Ma avrebbe voluto fare di più. La vera novità sarebbe stata la progettazione della versione baby di Instagram, con una piattaforma dedicata a chi ha meno di 13 anni. Secondo Mosseri, i ragazzini di quell’età già frequentano internet ed è giusto che possano avere un ambiente a loro dedicato, protetto dai pericoli che potrebbero incontrare altrove.

La questione etica

Guardando però la questione da un altro punto di vista, significa ammettere in maniera ancora più evidente l’interesse di un’azienda per una fascia d’età delicatissima e particolarmente esposta a tecnologie che sono concepite per creare rapporti di dipendenza e massimizzare l’effetto pervasivo della pubblicità.
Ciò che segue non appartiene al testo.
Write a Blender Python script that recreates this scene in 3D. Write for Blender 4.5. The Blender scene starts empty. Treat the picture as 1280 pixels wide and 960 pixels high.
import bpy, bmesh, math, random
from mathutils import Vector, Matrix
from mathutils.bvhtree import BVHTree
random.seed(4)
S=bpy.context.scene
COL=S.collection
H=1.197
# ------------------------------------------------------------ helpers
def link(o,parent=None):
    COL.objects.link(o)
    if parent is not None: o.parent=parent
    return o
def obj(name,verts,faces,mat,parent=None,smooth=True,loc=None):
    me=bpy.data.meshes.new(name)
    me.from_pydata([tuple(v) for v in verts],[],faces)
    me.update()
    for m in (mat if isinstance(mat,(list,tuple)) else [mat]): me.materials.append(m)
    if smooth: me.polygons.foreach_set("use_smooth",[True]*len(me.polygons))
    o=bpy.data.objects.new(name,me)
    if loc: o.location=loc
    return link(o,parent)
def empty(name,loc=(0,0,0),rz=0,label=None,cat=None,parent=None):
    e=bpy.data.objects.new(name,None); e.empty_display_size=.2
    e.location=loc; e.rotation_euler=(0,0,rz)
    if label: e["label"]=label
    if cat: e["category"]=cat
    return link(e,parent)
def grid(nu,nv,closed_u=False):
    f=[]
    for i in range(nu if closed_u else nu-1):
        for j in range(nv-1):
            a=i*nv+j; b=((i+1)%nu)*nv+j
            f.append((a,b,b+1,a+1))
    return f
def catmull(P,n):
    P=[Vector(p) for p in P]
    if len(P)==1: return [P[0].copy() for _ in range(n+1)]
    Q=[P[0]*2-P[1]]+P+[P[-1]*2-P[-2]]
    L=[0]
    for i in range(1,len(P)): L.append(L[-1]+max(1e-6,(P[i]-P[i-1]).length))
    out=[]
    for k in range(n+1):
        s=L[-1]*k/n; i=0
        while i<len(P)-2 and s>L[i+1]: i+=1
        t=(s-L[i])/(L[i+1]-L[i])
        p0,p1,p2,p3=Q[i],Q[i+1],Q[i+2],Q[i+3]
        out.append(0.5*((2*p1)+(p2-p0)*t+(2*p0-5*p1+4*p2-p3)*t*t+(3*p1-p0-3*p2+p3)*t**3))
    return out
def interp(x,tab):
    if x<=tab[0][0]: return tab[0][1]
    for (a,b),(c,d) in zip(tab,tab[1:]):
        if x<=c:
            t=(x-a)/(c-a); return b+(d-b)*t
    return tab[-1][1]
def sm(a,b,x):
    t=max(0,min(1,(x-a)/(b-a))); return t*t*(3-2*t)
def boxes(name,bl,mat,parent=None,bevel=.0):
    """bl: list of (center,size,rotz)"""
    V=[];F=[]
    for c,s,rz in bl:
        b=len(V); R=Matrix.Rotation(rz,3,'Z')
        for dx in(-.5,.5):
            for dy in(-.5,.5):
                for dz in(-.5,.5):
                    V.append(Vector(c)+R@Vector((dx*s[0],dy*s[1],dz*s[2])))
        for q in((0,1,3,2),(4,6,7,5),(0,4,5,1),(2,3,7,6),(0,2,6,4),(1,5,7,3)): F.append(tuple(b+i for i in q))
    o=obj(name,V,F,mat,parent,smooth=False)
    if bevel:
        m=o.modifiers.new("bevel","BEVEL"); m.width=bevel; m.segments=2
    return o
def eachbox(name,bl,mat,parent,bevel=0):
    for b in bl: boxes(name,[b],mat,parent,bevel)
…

Occorre tenere presente che in America l’educazione sta diventando il principale terreno di scontro culturale e politico. I consigli scolastici, che fissano i programmi e danno linee guida sugli insegnamenti, sono sotto processo da parte dei genitori e sotto osservazione dell’Fbi, che ha raccolto segnalazioni e perfino minacce. 

In Virginia, un candidato repubblicano è diventato governatore dello stato puntando proprio sui timori dei genitori di fronte all’introduzione di principi ideologici come la critical race theory nei programmi. Insomma, quella educativa è la questione infiammata del nostro tempo.